En avril 2024, le Groupe d’accélération pour l’optimisation du projet de l’hippodrome (GALOPH) concrétise cette façon de faire en créant un quartier qui sera situé sur le terrain de l’ancien hippodrome de Montréal et qui devrait permettre l’aménagement de plus de 10 000 logements à l’abri de la spéculation immobilière, notamment 4800 logements sociaux ou communautaires dont 60 % comporteraient trois ou quatre chambres à coucher.

article dossier habitation mises en chantier

Insuffisant pour répondre à la demande…

La crise du logement n’épargne pas la majorité des régions du Québec tandis que le taux d’inoccupation atteint un creux de 20 ans à travers la province, selon un rapport publié par la Société canadienne d’hypothèques et de logement (SCHL), en janvier 2024.

La SCHL recense une quarantaine de régions de plus de 10 000 habitants à travers la province. Pour toutes ces régions, le taux d’inoccupation est passé sous les 2 %. Dans les trois quarts des cas, le taux a reculé sous le seuil de 1 %.

Dans son rapport, la SCHL constate que la construction de logements n’est pas suffisante pour compenser l’augmentation de la demande à travers le Canada. Les conditions sont également difficiles pour les constructeurs qui doivent composer avec les taux d’intérêt élevés, l’augmentation des prix des matériaux et la pénurie de main-d’œuvre.

L’agence fédérale souligne que le taux d’inoccupation atteint un creux depuis 1988 au Canada.
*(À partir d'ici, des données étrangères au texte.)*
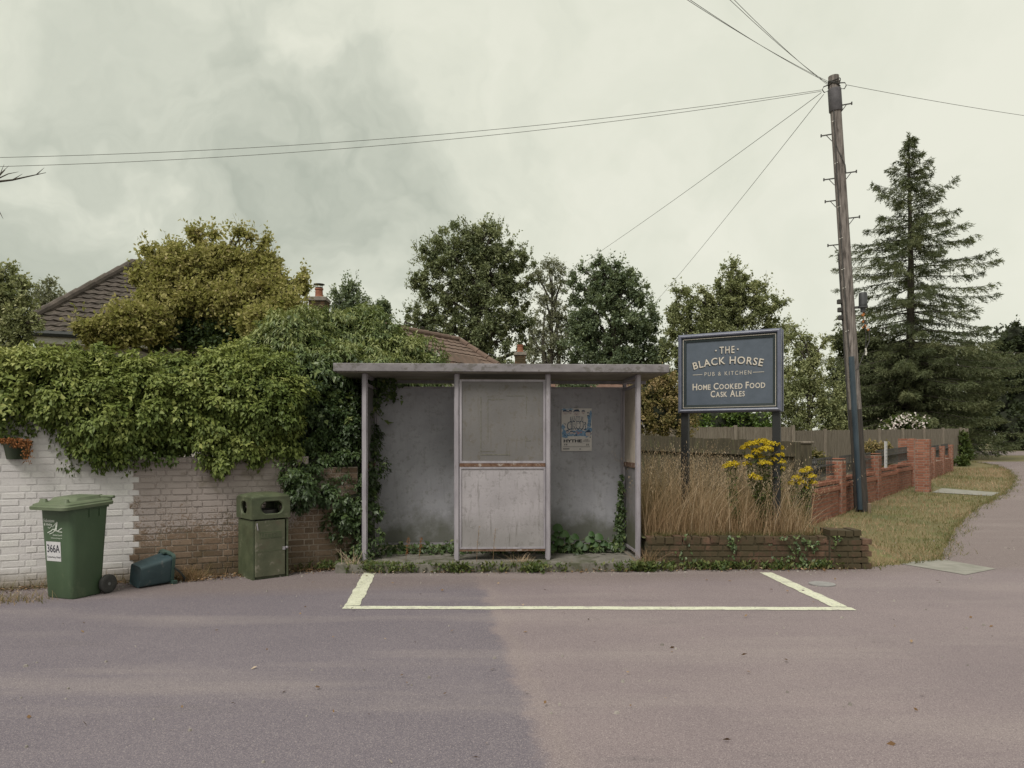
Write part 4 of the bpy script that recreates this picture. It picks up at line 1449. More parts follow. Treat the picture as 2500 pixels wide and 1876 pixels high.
lo_.rotation_euler = (0, 0, WA)
tag(lo_, "withered orange trailing plant hanging out of the wall planter", "plant")

# ------------------------------------------------------------------ telegraph pole and wires
pb = G(2104, 1249)
ptop = P(2035, 187, pb.y)
PL = thing("telegraph_pole", "tall leaning wooden telegraph pole with climbing steps behind the low wall", "telegraph pole", pb)
pax = ptop - pb


def along_pole(v):
    """local point on the pole axis at photo row v"""
    z = EYE - (v - HZ) / F * pb.y
    return pax * ((z - pb.z) / pax.z)


def prad(v):
    return 0.138 - 0.026 * (1249 - v) / 1062


mb = MB()
vv = [1000, 870, 700, 500, 350, 187]
mb.tube([along_pole(v) for v in vv], [prad(v) for v in vv], 18)
mb.build("shaft", M['pole'], PL, smooth=True)
mb = MB()
mb.tube([along_pole(v) + Vector((0, 0, 0 if v < 1240 else -.1)) for v in (1249, 1120, 1000)], [prad(v) + (.012 if v > 1200 else .001) for v in (1249, 1120, 1000)], 18)
mb.build("shaft_foot", M['pole_low'], PL, smooth=True, label="dark tarred foot of the pole")
mb = MB()
mb.tube([along_pole(v) for v in (218, 219, 272, 274)], [prad(218) + .01, prad(218) + .026, prad(272) + .026, prad(274) + .012], 18)
mb.build("sleeve", M['sleeve'], PL, smooth=True)
toc = Vector((-pb.x, -pb.y, 0)).normalized()
side = Vector((toc.y, -toc.x, 0)) * -1            # to the right in the picture
if side.x < 0:
    side = -side
for sgn, vs_ in ((-1, (326, 434, 488, 596)), (1, (260, 425, 535))):
    for v in vs_:
        a = along_pole(v)
        m = MB()
        d = side * sgn
        m.bar(a + d * prad(v) * .9, a + d * (prad(v) + .21), .022)
        m.bar(a + d * (prad(v) + .21) + Vector((0, 0, -.03)), a + d * (prad(v) + .21) + Vector((0, 0, .035)), .022)
        m.bar(a + d * (prad(v) + .11), a + d * prad(v) * .95 + Vector((0, 0, -.15)), .014)
        m.build("climbing_step", M['iron'], PL)
mb = MB()
fr = toc * 1.0
gx = -side * .03
pts = [along_pole(v) + fr * (prad(v) + .03) + gx * (1 - (1245 - v) / 500) for v in (1243, 1150, 1050, 960, 873)]
mb.tube(pts, [.052, .056, .058, .060, .060], 12)
mb.build("cable_guard", M['guard'], PL, smooth=True)
mb = MB()
mb.tube([along_pole(v) + fr * (prad(v) + .012) + side * k for v, k in ((874, -.05), (760, -.055), (640, -.06), (520, -.06), (420, -.06), (350, -.05), (275, -.04))], .012, 6)
mb.tube([along_pole(v) + fr * (prad(v) * .8 + .02) + side * k for v, k in ((350, -.05), (375, 0), (390, .06), (410, .115), (430, .12))], .012, 6)
mb.tube([along_pole(v) - side * (prad(v) + .012) for v in (1050, 900, 800, 700, 620)], .014, 6)
mb.build("cable", M['iron'], PL, smooth=True)
for v in (736, 756, 775):
    mb = MB()
    mb.cbox(-.045, .045, -.04, .04, -.05, .05, .01)
    mb.build("junction_box", M['iron'], PL).location = along_pole(v) - side * (prad(v) + .05) + fr * .02
for v in (300, 402, 508, 585, 660, 705, 810):
    mb = MB()
    a = along_pole(v) + fr * (prad(v) + .006) - side * .06
    mb.box(a, (.075, .012, .012), (0, -.4, 0))
    mb.build("cable_clip", M['white_tag'], PL)
# ring of hooks at the top
mb = MB()
c = along_pole(214)
for sgn in (-1, 1):
    mb.tube([c + side * sgn * (prad(214) - .01) + Vector((0, 0, .08)), c + side * sgn * (prad(214) + .10) + Vector((0, 0, .06)), c + side * sgn * (prad(214) + .13), c + side * sgn * (prad(214) + .09) + Vector((0, 0, -.07)), c + side * sgn * (prad(214)) + Vector((0, 0, -.05))], .012, 6)
for k in range(4):
    zz_ = .03 + k * .035
    mb.tube([c + Vector((math.cos(a) * (prad(200) + .012), math.sin(a) * (prad(200) + .012), zz_ + .03 * math.sin(a * 2 + k))) for a in np.linspace(0, 2 * math.pi, 18)], .009, 5)
mb.build("wire_hook", M['iron'], PL)
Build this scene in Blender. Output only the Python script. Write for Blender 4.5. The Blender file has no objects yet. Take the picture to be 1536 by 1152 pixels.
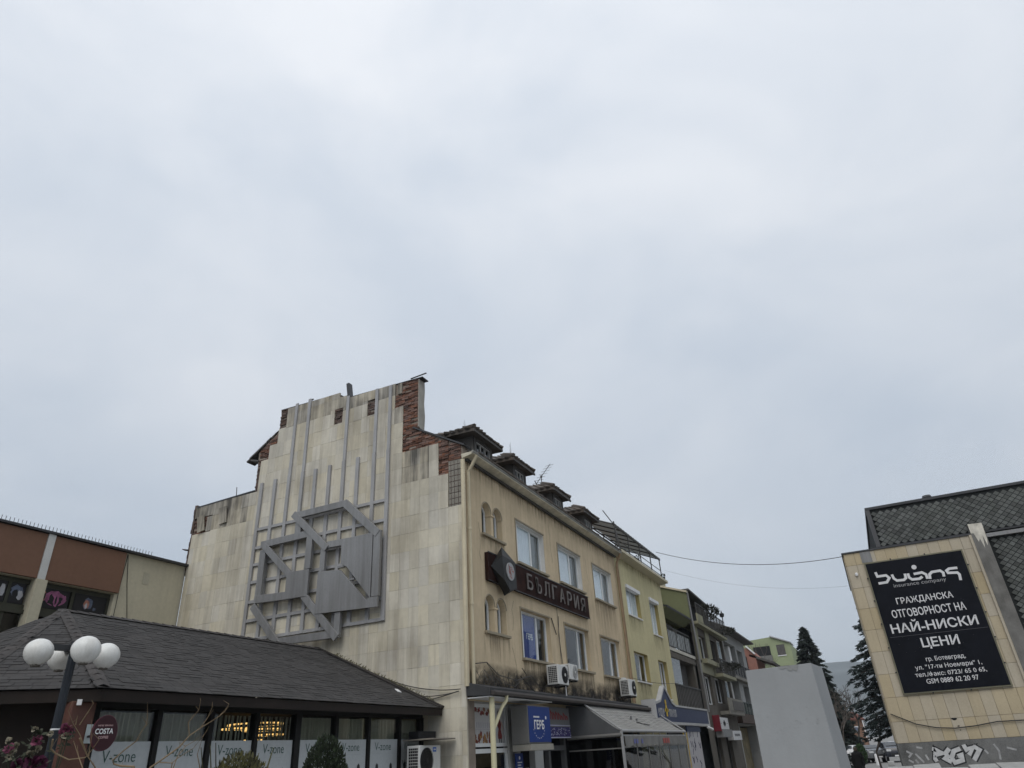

Le prix moyen d’un quatre et demi a augmenté de 8 % à travers le pays.

Le Québec doit composer avec les mêmes défis. La construction n’a pas été suffisante tandis que le flux migratoire de la province a plus que doublé avec l’arrivée de 150 000 immigrants temporaires en 2023, un record.

Aucun acteur n’a le pouvoir d’enrayer seul cette crise. Le temps des mesures disparates et isolées est révolu. Il faut maintenant ramer tous ensemble dans la même direction. Il faut que tous les acteurs de l’industrie s’assoient autour d’une même table pour établir conjointement les mesures prioritaires à mettre en place au Québec, s’entendre sur des cibles et sur les moyens de les atteindre.

article dossier habitation tissu social

Où est le plan d’action concerté ?

En juin 2023, dans une lettre conjointe destinée au premier ministre du Québec, François Legault, une série d’acteurs de différents milieux (social, communautaire, associations d’entrepreneurs et de promoteurs, ainsi que des municipalités), des milieux qui ne se parlent habituellement pas, demandait au gouvernement de coordonner rapidement une approche nationale concertée visant une sortie de crise avec tous les acteurs concernés, hors de leurs silos habituels.

En octobre 2023, ces mêmes acteurs de l’industrie relancent le gouvernement en proposant 9 leviers d’action que le gouvernement du Québec doit prioriser, dans le but de proposer des solutions à la crise de l’habitation.

Un an plus tard, le constat demeure le même. En effet, malgré la série d’actions entamées par les différents paliers de gouvernement et les différentes parties prenantes de l’habitation, les besoins en matière de logement au Québec sont tellement grands que seules une série d’actions concertées pourra contribuer à résorber cette crise à moyen et long terme.

C’est pourquoi les différentes associations, municipalités et organismes ont publié une nouvelle lettre ouverte en juin 2024, pour inviter les différents paliers de gouvernement à mettre fin au silo et coordonner une sortie de crise en réunissant autour d’une même table l’ensemble des parties prenantes de l’Habitation.

L’histoire reste à écrire, mais le regroupement qui s’est formé en 2023 pour demander au gouvernement du Québec un plan d’action concerté en habitation, poursuivra ses travaux au cours de la prochaine année dans l’espoir de trouver des solutions durables à la crise de l’Habitation.